The film, which Brandon made in 1969, was one of the earliest films of the women’s movement. It is a brief portrayal of a young mother which grew out of the experiences of a consciousness-raising group called Bread and Roses in Cambridge, Mass., who found they were not alone in their feelings, emptiness, anger and fear. Bread and Roses was one of the first “women’s liberation” groups in the country, and the film was one of the first independent films of the fledgling women’s movement.

The film is historically and artistically significant.  It raised issues that had rarely been dealt with on film.  At the time, there were few women making films and even fewer films dealing with women’s political issues.  This was one of the first films to be used in consciousness-raising groups. Because it broke new ground, “Sometimes I Wonder Who I Am” was at the forefront of both the women’s movement and in the (until then predominantly male) independent political film movement.  It helped to demonstrate that film could be a powerful tool to raise social consciousness and promote change in regard to critical women’s issues. 

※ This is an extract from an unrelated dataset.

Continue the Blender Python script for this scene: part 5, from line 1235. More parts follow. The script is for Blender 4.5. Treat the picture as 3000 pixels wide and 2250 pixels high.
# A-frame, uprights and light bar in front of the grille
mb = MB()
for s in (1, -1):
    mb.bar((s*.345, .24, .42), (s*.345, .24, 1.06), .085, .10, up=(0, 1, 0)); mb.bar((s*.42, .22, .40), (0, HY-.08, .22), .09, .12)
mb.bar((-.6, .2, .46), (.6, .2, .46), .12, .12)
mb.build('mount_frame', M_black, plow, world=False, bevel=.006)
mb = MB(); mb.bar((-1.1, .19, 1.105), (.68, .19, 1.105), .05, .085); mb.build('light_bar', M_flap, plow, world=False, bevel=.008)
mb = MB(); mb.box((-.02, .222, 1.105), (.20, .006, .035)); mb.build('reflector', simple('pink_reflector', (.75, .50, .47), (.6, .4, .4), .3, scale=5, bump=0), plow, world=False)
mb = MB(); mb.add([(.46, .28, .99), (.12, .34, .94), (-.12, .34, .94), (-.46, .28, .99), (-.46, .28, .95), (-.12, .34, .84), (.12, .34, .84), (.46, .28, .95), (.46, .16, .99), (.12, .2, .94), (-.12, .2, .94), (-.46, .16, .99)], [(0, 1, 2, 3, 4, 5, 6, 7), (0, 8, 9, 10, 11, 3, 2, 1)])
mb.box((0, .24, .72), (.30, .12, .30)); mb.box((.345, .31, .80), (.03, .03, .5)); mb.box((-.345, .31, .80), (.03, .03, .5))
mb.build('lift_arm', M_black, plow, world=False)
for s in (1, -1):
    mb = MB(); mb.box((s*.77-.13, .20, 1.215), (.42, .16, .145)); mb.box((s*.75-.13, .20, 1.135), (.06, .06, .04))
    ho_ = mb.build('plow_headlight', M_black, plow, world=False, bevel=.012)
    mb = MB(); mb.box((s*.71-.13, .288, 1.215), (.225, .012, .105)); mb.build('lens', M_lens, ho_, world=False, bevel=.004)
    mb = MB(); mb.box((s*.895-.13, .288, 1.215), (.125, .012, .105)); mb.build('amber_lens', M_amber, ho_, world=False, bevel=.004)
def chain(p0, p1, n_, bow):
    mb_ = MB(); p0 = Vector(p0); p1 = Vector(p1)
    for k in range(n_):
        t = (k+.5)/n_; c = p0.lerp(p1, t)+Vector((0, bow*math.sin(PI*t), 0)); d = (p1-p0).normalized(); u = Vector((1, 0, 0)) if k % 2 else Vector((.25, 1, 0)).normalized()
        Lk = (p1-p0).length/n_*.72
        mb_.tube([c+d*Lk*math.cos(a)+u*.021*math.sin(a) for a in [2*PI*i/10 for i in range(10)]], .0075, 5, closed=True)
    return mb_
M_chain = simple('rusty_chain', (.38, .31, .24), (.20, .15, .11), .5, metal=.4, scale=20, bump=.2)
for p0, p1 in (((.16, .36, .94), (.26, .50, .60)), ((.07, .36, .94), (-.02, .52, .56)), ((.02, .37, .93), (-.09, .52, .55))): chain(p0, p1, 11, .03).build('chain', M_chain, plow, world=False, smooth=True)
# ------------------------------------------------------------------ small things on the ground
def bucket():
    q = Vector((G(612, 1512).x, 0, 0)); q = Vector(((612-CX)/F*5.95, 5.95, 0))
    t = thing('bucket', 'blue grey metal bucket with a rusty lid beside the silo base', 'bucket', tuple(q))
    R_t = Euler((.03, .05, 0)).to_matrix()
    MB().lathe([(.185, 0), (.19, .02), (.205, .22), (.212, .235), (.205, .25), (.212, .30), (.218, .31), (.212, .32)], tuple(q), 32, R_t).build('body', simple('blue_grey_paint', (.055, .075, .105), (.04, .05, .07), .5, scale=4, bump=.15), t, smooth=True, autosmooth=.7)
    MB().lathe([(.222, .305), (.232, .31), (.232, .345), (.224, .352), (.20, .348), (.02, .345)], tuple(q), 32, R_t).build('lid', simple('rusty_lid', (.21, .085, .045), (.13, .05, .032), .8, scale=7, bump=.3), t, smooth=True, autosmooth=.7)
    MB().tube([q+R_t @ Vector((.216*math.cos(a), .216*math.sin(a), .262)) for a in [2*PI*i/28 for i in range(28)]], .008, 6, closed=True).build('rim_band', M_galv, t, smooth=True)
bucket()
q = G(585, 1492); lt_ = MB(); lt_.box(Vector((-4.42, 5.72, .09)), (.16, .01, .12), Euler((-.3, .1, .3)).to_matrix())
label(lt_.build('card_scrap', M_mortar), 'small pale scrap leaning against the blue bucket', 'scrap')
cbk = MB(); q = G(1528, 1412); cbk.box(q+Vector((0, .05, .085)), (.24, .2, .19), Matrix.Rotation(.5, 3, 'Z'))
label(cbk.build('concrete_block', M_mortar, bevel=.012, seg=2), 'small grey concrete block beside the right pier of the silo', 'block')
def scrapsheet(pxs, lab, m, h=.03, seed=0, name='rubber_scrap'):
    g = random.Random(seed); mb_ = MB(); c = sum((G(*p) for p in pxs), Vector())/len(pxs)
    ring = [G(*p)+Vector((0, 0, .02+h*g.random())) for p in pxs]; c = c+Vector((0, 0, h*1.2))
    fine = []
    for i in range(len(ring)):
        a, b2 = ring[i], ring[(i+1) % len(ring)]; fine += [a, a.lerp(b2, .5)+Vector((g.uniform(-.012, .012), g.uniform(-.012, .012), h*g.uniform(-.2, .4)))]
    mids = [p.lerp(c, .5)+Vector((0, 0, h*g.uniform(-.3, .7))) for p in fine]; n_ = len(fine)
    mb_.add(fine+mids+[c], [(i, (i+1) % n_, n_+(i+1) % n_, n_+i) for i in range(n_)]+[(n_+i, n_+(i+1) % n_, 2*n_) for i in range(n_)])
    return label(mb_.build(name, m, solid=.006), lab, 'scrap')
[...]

News of the film spread primarily through word of mouth and women’s movement newsletters.  Although the distribution network was informal and I shipped the prints from my home, the film was screened by hundreds of libraries, colleges and women’s consciousness-raising groups across the US and in Canada.  It aired on WGBH-TV Boston in 1970 and was one of the earliest feminist films shown on public television.  

Brandon, who served on the College of Education faculty for 30 years, helped found New Day in 1971 as a way to distribute films that feminist filmmakers were making about the women’s movement. She says New Day was the only way filmmakers could distribute independent films about feminism and the women’s movement in the early 1970s.

Founded in 1995 by New York Women in Film & Television (NYWIFT) in conjunction with the Museum of Modern Art (MoMA), the WFPF has preserved nearly 150 American films in which women have played key creative roles. These works by early feminists, social activists and artists embody unique and irreplaceable contributions to American cinematic heritage.